What you are asked to do:
Give the material again in full, matching it exactly.

Information supplied:
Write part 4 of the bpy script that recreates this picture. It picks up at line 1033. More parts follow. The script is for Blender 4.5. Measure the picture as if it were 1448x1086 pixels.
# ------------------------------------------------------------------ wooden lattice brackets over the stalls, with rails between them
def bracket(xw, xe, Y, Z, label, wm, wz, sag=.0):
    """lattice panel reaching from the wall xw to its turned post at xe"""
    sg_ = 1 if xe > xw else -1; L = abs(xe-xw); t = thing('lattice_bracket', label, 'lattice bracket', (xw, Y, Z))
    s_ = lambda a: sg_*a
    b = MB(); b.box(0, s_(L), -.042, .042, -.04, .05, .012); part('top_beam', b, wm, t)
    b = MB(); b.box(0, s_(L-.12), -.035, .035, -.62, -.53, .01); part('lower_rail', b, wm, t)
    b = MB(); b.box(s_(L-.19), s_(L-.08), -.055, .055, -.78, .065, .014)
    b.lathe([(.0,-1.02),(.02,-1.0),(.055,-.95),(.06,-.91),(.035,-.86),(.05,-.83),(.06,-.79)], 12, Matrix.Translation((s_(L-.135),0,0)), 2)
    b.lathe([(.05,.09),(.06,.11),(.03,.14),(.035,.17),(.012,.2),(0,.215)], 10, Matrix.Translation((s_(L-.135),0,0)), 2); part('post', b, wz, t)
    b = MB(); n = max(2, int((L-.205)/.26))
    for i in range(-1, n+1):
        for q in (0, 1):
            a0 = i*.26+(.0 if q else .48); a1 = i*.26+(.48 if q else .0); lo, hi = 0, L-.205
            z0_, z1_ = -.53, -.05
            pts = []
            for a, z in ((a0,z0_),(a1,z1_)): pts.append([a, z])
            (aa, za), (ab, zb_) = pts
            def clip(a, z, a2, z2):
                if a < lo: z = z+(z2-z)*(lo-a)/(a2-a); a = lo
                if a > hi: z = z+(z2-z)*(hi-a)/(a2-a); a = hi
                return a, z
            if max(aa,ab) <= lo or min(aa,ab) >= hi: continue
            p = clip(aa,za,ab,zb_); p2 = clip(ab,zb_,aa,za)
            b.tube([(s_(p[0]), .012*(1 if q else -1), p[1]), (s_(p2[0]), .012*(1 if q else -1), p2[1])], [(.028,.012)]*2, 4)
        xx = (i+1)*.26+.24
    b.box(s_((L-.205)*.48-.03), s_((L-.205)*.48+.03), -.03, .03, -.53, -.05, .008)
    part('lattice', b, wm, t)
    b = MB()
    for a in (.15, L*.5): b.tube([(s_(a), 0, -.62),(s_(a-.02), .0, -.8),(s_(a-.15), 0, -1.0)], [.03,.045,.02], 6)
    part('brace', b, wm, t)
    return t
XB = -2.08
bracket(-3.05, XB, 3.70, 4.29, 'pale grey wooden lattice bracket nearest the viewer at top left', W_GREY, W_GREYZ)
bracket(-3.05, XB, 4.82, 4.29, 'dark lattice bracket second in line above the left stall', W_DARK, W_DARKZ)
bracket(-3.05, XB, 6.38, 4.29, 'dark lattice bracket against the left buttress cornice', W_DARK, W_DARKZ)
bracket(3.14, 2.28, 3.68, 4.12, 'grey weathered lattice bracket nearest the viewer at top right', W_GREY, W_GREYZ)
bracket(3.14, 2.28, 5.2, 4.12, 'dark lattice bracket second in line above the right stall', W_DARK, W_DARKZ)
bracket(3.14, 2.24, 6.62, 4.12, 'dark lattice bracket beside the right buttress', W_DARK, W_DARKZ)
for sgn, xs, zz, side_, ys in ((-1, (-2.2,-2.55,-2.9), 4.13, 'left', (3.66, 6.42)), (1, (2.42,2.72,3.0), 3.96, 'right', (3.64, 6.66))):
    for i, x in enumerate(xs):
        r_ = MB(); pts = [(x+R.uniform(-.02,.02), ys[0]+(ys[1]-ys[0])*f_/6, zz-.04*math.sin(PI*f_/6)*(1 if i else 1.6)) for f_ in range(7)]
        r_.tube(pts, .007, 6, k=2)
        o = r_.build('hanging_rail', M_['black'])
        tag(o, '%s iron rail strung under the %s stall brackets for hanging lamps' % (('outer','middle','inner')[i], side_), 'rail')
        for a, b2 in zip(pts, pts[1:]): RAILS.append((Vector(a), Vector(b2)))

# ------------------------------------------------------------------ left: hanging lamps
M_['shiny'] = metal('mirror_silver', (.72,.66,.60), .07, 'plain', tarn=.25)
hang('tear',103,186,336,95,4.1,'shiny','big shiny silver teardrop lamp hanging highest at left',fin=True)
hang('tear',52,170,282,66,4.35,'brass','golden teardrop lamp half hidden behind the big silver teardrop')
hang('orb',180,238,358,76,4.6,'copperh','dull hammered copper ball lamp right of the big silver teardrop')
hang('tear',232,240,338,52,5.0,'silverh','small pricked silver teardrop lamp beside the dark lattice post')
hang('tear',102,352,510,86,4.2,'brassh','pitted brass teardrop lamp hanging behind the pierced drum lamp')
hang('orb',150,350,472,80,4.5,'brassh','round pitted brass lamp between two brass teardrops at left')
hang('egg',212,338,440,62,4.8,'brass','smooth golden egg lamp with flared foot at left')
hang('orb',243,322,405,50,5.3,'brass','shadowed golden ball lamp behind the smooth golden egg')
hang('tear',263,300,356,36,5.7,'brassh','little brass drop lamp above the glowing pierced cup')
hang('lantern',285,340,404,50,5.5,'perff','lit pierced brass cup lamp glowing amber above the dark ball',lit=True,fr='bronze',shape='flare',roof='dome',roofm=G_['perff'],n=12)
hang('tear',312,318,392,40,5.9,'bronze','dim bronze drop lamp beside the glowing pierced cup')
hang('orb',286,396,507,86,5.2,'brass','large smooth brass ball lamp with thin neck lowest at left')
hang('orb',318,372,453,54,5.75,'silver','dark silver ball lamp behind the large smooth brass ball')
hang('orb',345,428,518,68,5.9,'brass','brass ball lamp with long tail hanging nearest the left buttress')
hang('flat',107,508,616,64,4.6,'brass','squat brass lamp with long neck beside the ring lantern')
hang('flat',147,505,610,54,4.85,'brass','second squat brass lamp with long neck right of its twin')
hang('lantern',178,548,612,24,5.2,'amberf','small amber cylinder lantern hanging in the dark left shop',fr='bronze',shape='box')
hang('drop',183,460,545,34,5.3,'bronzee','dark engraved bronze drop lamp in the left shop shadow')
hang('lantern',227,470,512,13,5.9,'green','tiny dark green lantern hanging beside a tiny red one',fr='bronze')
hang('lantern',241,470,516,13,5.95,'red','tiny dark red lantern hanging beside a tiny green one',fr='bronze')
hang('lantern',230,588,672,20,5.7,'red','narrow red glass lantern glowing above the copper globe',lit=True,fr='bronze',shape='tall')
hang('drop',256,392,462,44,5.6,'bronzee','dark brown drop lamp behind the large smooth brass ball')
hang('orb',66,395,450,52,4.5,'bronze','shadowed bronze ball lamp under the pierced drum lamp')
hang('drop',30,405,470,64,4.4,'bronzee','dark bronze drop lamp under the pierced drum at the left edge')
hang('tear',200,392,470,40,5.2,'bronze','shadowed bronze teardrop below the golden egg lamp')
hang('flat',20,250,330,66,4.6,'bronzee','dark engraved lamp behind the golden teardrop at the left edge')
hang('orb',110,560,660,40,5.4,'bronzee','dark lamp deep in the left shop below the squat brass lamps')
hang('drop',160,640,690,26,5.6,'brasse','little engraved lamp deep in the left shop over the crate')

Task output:
Write part 4 of the bpy script that recreates this picture. It picks up at line 1033. More parts follow. The script is for Blender 4.5. Measure the picture as if it were 1448x1086 pixels.
# ------------------------------------------------------------------ wooden lattice brackets over the stalls, with rails between them
def bracket(xw, xe, Y, Z, label, wm, wz, sag=.0):
    """lattice panel reaching from the wall xw to its turned post at xe"""
    sg_ = 1 if xe > xw else -1; L = abs(xe-xw); t = thing('lattice_bracket', label, 'lattice bracket', (xw, Y, Z))
    s_ = lambda a: sg_*a
    b = MB(); b.box(0, s_(L), -.042, .042, -.04, .05, .012); part('top_beam', b, wm, t)
    b = MB(); b.box(0, s_(L-.12), -.035, .035, -.62, -.53, .01); part('lower_rail', b, wm, t)
    b = MB(); b.box(s_(L-.19), s_(L-.08), -.055, .055, -.78, .065, .014)
    b.lathe([(.0,-1.02),(.02,-1.0),(.055,-.95),(.06,-.91),(.035,-.86),(.05,-.83),(.06,-.79)], 12, Matrix.Translation((s_(L-.135),0,0)), 2)
    b.lathe([(.05,.09),(.06,.11),(.03,.14),(.035,.17),(.012,.2),(0,.215)], 10, Matrix.Translation((s_(L-.135),0,0)), 2); part('post', b, wz, t)
    b = MB(); n = max(2, int((L-.205)/.26))
    for i in range(-1, n+1):
        for q in (0, 1):
            a0 = i*.26+(.0 if q else .48); a1 = i*.26+(.48 if q else .0); lo, hi = 0, L-.205
            z0_, z1_ = -.53, -.05
            pts = []
            for a, z in ((a0,z0_),(a1,z1_)): pts.append([a, z])
            (aa, za), (ab, zb_) = pts
            def clip(a, z, a2, z2):
                if a < lo: z = z+(z2-z)*(lo-a)/(a2-a); a = lo
                if a > hi: z = z+(z2-z)*(hi-a)/(a2-a); a = hi
                return a, z
            if max(aa,ab) <= lo or min(aa,ab) >= hi: continue
            p = clip(aa,za,ab,zb_); p2 = clip(ab,zb_,aa,za)
            b.tube([(s_(p[0]), .012*(1 if q else -1), p[1]), (s_(p2[0]), .012*(1 if q else -1), p2[1])], [(.028,.012)]*2, 4)
        xx = (i+1)*.26+.24
    b.box(s_((L-.205)*.48-.03), s_((L-.205)*.48+.03), -.03, .03, -.53, -.05, .008)
    part('lattice', b, wm, t)
    b = MB()
    for a in (.15, L*.5): b.tube([(s_(a), 0, -.62),(s_(a-.02), .0, -.8),(s_(a-.15), 0, -1.0)], [.03,.045,.02], 6)
    part('brace', b, wm, t)
    return t
XB = -2.08
bracket(-3.05, XB, 3.70, 4.29, 'pale grey wooden lattice bracket nearest the viewer at top left', W_GREY, W_GREYZ)
bracket(-3.05, XB, 4.82, 4.29, 'dark lattice bracket second in line above the left stall', W_DARK, W_DARKZ)
bracket(-3.05, XB, 6.38, 4.29, 'dark lattice bracket against the left buttress cornice', W_DARK, W_DARKZ)
bracket(3.14, 2.28, 3.68, 4.12, 'grey weathered lattice bracket nearest the viewer at top right', W_GREY, W_GREYZ)
bracket(3.14, 2.28, 5.2, 4.12, 'dark lattice bracket second in line above the right stall', W_DARK, W_DARKZ)
bracket(3.14, 2.24, 6.62, 4.12, 'dark lattice bracket beside the right buttress', W_DARK, W_DARKZ)
for sgn, xs, zz, side_, ys in ((-1, (-2.2,-2.55,-2.9), 4.13, 'left', (3.66, 6.42)), (1, (2.42,2.72,3.0), 3.96, 'right', (3.64, 6.66))):
    for i, x in enumerate(xs):
        r_ = MB(); pts = [(x+R.uniform(-.02,.02), ys[0]+(ys[1]-ys[0])*f_/6, zz-.04*math.sin(PI*f_/6)*(1 if i else 1.6)) for f_ in range(7)]
        r_.tube(pts, .007, 6, k=2)
        o = r_.build('hanging_rail', M_['black'])
        tag(o, '%s iron rail strung under the %s stall brackets for hanging lamps' % (('outer','middle','inner')[i], side_), 'rail')
        for a, b2 in zip(pts, pts[1:]): RAILS.append((Vector(a), Vector(b2)))

# ------------------------------------------------------------------ left: hanging lamps
M_['shiny'] = metal('mirror_silver', (.72,.66,.60), .07, 'plain', tarn=.25)
hang('tear',103,186,336,95,4.1,'shiny','big shiny silver teardrop lamp hanging highest at left',fin=True)
hang('tear',52,170,282,66,4.35,'brass','golden teardrop lamp half hidden behind the big silver teardrop')
hang('orb',180,238,358,76,4.6,'copperh','dull hammered copper ball lamp right of the big silver teardrop')
hang('tear',232,240,338,52,5.0,'silverh','small pricked silver teardrop lamp beside the dark lattice post')
hang('tear',102,352,510,86,4.2,'brassh','pitted brass teardrop lamp hanging behind the pierced drum lamp')
hang('orb',150,350,472,80,4.5,'brassh','round pitted brass lamp between two brass teardrops at left')
hang('egg',212,338,440,62,4.8,'brass','smooth golden egg lamp with flared foot at left')
hang('orb',243,322,405,50,5.3,'brass','shadowed golden ball lamp behind the smooth golden egg')
hang('tear',263,300,356,36,5.7,'brassh','little brass drop lamp above the glowing pierced cup')
hang('lantern',285,340,404,50,5.5,'perff','lit pierced brass cup lamp glowing amber above the dark ball',lit=True,fr='bronze',shape='flare',roof='dome',roofm=G_['perff'],n=12)
hang('tear',312,318,392,40,5.9,'bronze','dim bronze drop lamp beside the glowing pierced cup')
hang('orb',286,396,507,86,5.2,'brass','large smooth brass ball lamp with thin neck lowest at left')
hang('orb',318,372,453,54,5.75,'silver','dark silver ball lamp behind the large smooth brass ball')
hang('orb',345,428,518,68,5.9,'brass','brass ball lamp with long tail hanging nearest the left buttress')
hang('flat',107,508,616,64,4.6,'brass','squat brass lamp with long neck beside the ring lantern')
hang('flat',147,505,610,54,4.85,'brass','second squat brass lamp with long neck right of its twin')
hang('lantern',178,548,612,24,5.2,'amberf','small amber cylinder lantern hanging in the dark left shop',fr='bronze',shape='box')
hang('drop',183,460,545,34,5.3,'bronzee','dark engraved bronze drop lamp in the left shop shadow')
hang('lantern',227,470,512,13,5.9,'green','tiny dark green lantern hanging beside a tiny red one',fr='bronze')
hang('lantern',241,470,516,13,5.95,'red','tiny dark red lantern hanging beside a tiny green one',fr='bronze')
hang('lantern',230,588,672,20,5.7,'red','narrow red glass lantern glowing above the copper globe',lit=True,fr='bronze',shape='tall')
hang('drop',256,392,462,44,5.6,'bronzee','dark brown drop lamp behind the large smooth brass ball')
hang('orb',66,395,450,52,4.5,'bronze','shadowed bronze ball lamp under the pierced drum lamp')
hang('drop',30,405,470,64,4.4,'bronzee','dark bronze drop lamp under the pierced drum at the left edge')
hang('tear',200,392,470,40,5.2,'bronze','shadowed bronze teardrop below the golden egg lamp')
hang('flat',20,250,330,66,4.6,'bronzee','dark engraved lamp behind the golden teardrop at the left edge')
hang('orb',110,560,660,40,5.4,'bronzee','dark lamp deep in the left shop below the squat brass lamps')
hang('drop',160,640,690,26,5.6,'brasse','little engraved lamp deep in the left shop over the crate')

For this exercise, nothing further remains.